Dan benar, keajaiban terjadi. Ketika para pemuda yang sedang mabuk itu melihat Ma’ruf al-Kurkhi, mereka langsung menuangkan dan membuang arak mereka; alat musik yang mereka gunakan juga langsung dibanting; dan mereka pun menangis. Mereka bergegas menemui Ma’ruf dan menyatakan diri bertaubat dari apa yang mereka lakukan itu.

“Lihatkan peristiwa yang menakjubkan ini! Apa kalian inginkan tercapai tanpa harus membuat mereka tenggalam ke lautan” kata Ma’ruf menyimpulkan apa yang barusan terjadi.

Kisah ini terdapat dalam kitab Tadzkirah al-Awliya’ karya Fariduddin al-Attar.[1] Dari kisah di atas terbaca dengan jelas bagaimana seharusnya sikap seorang yang berdakwah kepada masyarakat, yakni tidak mudah marah dan harus dengan cara yang baik.

Secara ringkas, dakwah adalah mengajak setiap orang lain ke dalam ajaran Islam. Tentu, dakwah yang dilakukan bukan tannpa halangan dan cobaannya. Akan banyak godaan yang datang, terlebih jika masyarakat atau obyek yang didakwahi masih merupakan kaum abangan dan masih suka berbuat kefasikan. Dakwah kepada mereka memerlukan kesabaran dan ketabahan tingkat tinggi.

Allah Swt. berfirman:

ادْعُ إِلَى سَبِيلِ رَبِّكَ بِالْحِكْمَةِ وَالْمَوْعِظَةِ الْحَسَنَةِ وَجَادِلْهُمْ بِالَّتِي هِيَ أَحْسَنُ إِنَّ رَبَّكَ هُوَ أَعْلَمُ بِمَنْ ضَلَّ عَنْ سَبِيلِهِ وَهُوَ أَعْلَمُ بِالْمُهْتَدِينَ

“Serulah (manusia) kepada jalan Tuhanmu dengan hikmah dan pengajaran yang baik, dan berdebatlah dengan mereka dengan cara yang baik. Sesungguhnya Tuhanmu, Dialah yang lebih mengetahui siapa yang sesat dari jalan-Nya dan Dialah yang lebih mengetahui siapa yang mendapat petunjuk”. (An-Nahl/16:125)

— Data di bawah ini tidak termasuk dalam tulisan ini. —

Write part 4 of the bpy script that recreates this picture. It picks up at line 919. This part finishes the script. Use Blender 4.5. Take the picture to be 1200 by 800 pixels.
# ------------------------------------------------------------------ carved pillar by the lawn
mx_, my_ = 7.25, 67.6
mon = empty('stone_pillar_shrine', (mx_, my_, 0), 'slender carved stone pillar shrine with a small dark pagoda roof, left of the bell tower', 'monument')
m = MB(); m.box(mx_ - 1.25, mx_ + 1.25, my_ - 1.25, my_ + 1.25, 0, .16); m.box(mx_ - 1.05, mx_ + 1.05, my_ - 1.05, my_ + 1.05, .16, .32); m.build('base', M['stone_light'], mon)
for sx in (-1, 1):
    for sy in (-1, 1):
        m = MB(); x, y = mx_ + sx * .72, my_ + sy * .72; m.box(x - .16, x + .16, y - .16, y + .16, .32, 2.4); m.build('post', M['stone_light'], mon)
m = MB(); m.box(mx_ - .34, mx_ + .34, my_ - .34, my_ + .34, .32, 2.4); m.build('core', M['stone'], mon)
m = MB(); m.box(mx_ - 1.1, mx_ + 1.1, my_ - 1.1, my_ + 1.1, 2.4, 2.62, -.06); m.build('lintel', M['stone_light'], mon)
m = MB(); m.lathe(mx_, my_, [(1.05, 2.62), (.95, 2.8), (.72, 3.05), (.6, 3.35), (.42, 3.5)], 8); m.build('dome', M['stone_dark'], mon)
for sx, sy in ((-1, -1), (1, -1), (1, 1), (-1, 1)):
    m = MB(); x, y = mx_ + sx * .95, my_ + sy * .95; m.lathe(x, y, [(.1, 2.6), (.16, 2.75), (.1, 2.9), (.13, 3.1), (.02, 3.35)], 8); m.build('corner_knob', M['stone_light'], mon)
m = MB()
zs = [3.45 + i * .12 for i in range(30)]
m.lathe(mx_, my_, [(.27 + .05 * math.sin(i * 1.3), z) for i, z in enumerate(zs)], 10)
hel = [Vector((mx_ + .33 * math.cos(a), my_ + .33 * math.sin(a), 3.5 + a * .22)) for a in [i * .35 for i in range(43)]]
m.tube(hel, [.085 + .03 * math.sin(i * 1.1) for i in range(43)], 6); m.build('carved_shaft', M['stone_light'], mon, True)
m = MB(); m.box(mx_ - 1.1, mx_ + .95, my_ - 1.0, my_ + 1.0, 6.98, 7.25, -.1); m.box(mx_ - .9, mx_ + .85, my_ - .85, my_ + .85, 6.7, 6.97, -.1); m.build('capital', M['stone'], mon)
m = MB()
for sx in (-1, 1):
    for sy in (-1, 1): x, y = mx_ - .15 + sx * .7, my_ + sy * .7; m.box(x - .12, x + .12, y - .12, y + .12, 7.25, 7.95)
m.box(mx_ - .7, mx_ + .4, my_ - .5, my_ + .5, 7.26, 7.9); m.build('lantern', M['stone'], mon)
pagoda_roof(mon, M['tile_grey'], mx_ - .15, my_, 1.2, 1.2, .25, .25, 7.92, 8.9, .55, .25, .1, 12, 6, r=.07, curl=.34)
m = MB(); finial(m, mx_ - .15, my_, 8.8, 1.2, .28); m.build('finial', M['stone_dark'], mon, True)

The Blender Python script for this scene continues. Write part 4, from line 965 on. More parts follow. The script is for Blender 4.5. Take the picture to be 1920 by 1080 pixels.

Dalam tafsir al-Muntakhab[2] dijelaskan, ayat ini menunjukkan cara berdakwah kepada masyarakat luas. Allah menjelaskan bahwa jika obyek dakwah adalah para cerdik-cendekia, maka harus menggunakan hikmah, yakni perkataan yang bijaksana.

Lain halnya, jika berdakwah kepada orang atau golongan awam (masyarakat kebanyakan). Maka cara yang digunakan adalah menasihati, membuat perumpamaan-perumpaan, dan menunjukkan kepada mereka jalan yang paling mudah bagi mereka (isi dakwah yang disampaikan tidak terlalu berat).

Namun, jika harus berdebat dengan pemuka/pemeluk agama-agama terdahulu, maka cara yang digunakan adalah dengan logika berfikir yang runtut dan perkataan yang lembut. Dan jika pun perlu berdebat dengan mereka, maka hendaknya perdebatan itu dilakukan dengan cara yang anggun dan lembut, tidak mencaci atau menghina.

Lantas, dari beberapa cara yang dijelaskan ayat ini, cara yang dipakai Ma’ruf al-Kurkhi dalam kisah di atas termasuk yang mana? Menurut penulis termasuk yang kedua, yakni dakwah dengan nasihat. Bisa jadi, nasihat yang cocok bagi para pemabuk, dalam kacamata Ma’ruf adalah dengan dengan mendoakan mereka. Yang karena sebab doa itu, atas izin Allah, hanya dengan melihat wajah Ma’ruf saja, para pemabuk itu sudah gemetar hatinya dan bertaubat. Wallahu a’lam.

 

Sumber:

Al-Azhar, Tim Lajnah Ulama. al-Muntakhab fi Tafsir al-Qur’an al-Karim. Mesir: al-Majlis al-A’la, 1995.

Al-Attar, Fariduddin. Tadzkirah al-Awliya’. t.d.

[1] Fariduddin al-Attar, Tadzkirah al-Awliya’ (t.d), hal, 346-347

[2] Tim Lajnah Ulama Al-Azhar, al-Muntakhab fi Tafsir al-Qur’an al-Karim (Mesir: al-Majlis al-A’la, 1995), hal. 407.